Tuesday, June 09, 2015

Goodwood Marsh Nature Trail

Having just posted about the Beckwith Trail and about the fact that I hadn't visited any parts other than the McGregor section, I decided to visit the Goodwood Marsh nature Trail several days later.

I don't know if it is technically part of the same trail, but it is in Beckwith Township, and it does seem that one can more or less connect from one section to the next.

The official entrance is to the west of the Township Arena: go to the end of the tarmac and turn left. You will soon see this sign.

The gate to the actual trail begins a little way past the entrance sign.

We all know that marsh equals mosquitoes, but it was cool enough that morning that I thought they might not be swarming. Besides, because it was cool, I was pretty well covered except for hands and face, so they shouldn't bother me too much. I was both right and wrong. I was well covered, but the skitters were active enough despite the somewhat low [for June] temperatures. As long as I kept walking I wasn't bothered much, but whenever I stopped to take a picture there was buzzing all about.

I had hoped to see flowers, but I was disappointed. I saw these two patches of fleabane (erigeron) fairly near the entrance, but there was virtually nothing afterward. Maybe a different season would bring different results.

Befitting a marsh, I did see a lot of standing water.

But the whole place isn't marshy, and much of the trail looked like this.

Let's face it: kilometre after kilometre of this sort of view soon becomes monotonous, and it's a pretty long trudge around the whole loop.

I was beginning to wonder where the trail would come out. I didn't recall seeing evidence of a loopback when I entered, and I was fervently hoping and trusting that I wouldn't have to turn around and walk back along what seemed to be a  neverending path by that point.

And then I saw the kids playing soccer, and I rejoiced.

So, I entered the trail to the west of the arena but exited to the east. I was near the parking lot and my car, so I was quite happy about it.

So really, with mosquitoes and all, there isn't much to see except green: lots of green. If you go, you might want to wait until autumn has had its way with the insects. Even then, I suspect that you would see all that you need to see by walking five to ten minutes in and then turning around and walking back out. I don't see much need to walk the whole circuit.
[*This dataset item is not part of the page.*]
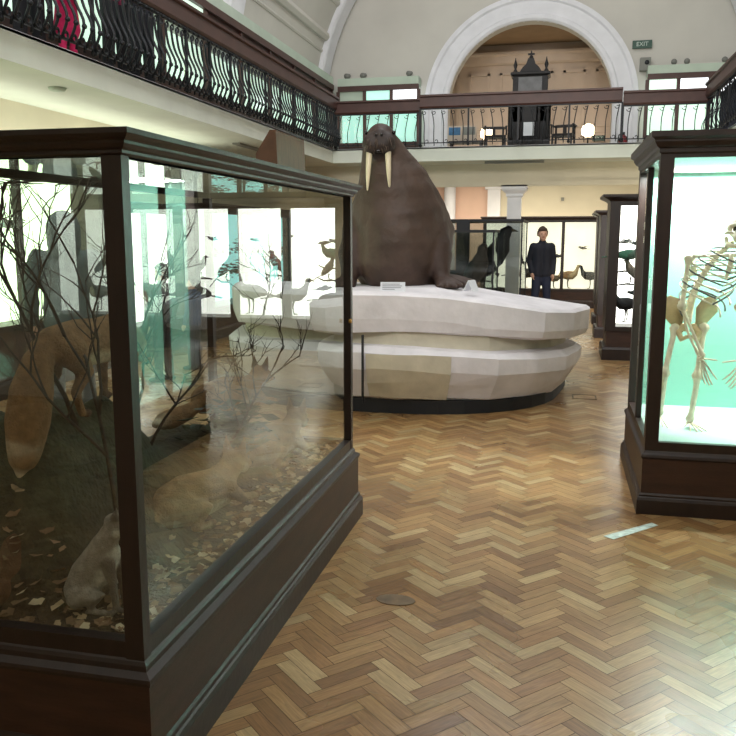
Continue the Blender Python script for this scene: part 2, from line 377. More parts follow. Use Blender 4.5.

Indeed, others must share that opinion because I was the lone visitor that morning.


Country Gal said...

Lovely photos . looks like a wonderful place to hike . When ever I go out in the woods , trails or go swamping I always wear a bug net over my head they have them at the Bass pro shops and they work wonderfully I also wear thin cotton gloves and that all seems to work to keep the skeeters away from biting me I dont use any repellent especially when I have my camera as that stuff can ruin your lenses if any gets in or on them . Thanks for sharing , Have a good day !

Mara said...

There is a small nature reserve close to where I live and I always expect lots of flowers, but am disappointed every time. Although during the autumn there will be plenty of toadstools!

ADRIAN said...

Some grand shots of green all the same.

Tabor said...

The human eye can see hundreds of shades of green! Marshes are always intriguing to me. Full of life that we fail to see.

Anvilcloud said...

I am sure this is true, Tabor, but when you're confined to a narrow trail and very busy swatting, the vision becomes limited. ;)

Linda Kay said...

John, I would have been bored as well. I like to see something different along the way, and I would Not like to be around all the mosquitoes.

TexWisGirl said...

the marsh is pretty, but immediately i felt and heard the mosquitoes. :)

EG CameraGirl said...

Hmmm. I don't think many marshes are very colourful this early in June. :)) A breezy day is better - less mosquito problems, usually.

Donna said...

And also as you're running from those mosquitoes, flowers rather take second place...Hahaaa
At least you tried. Too bad the woods weren't that fruitful.

Beatrice P. Boyd said...

Perhaps the lack of visitors was due to the mosquitoes being out and bussing about. It truky is no fun walking when yiu are swatting at thise annoying busses.

Lorna Cunningham-Rushton said...

What I got from your post today: reminder about mosquitoes and that beautiful shot of the divided trail. thank you

Susan V. James said...

I entered the Goodwood Trail about 2 pm Monday March 5, 2018, and it was gorgeous, a bit icy in spots and a little marshy in other spots but I had no difficulty traversing the path. I am looking forward to seeing the trail change to the beautiful greens of your photos. I must say though I was actually disappointed in the length of the path, the sign said it would take 1.5 hours but I only took about maybe an hour, I was wondering if I had missed part of the path. The next time I will check out the "Maplewood Trail" (I am sorry I don't remember the proper name). Maybe if I circle around it will be a longer walk. Of course .. no mosquitos today. Hoping I would be allowed to ride my bike on the path, I didn't see a no cycling sign. And next winter I'll definitely cross country ski the path.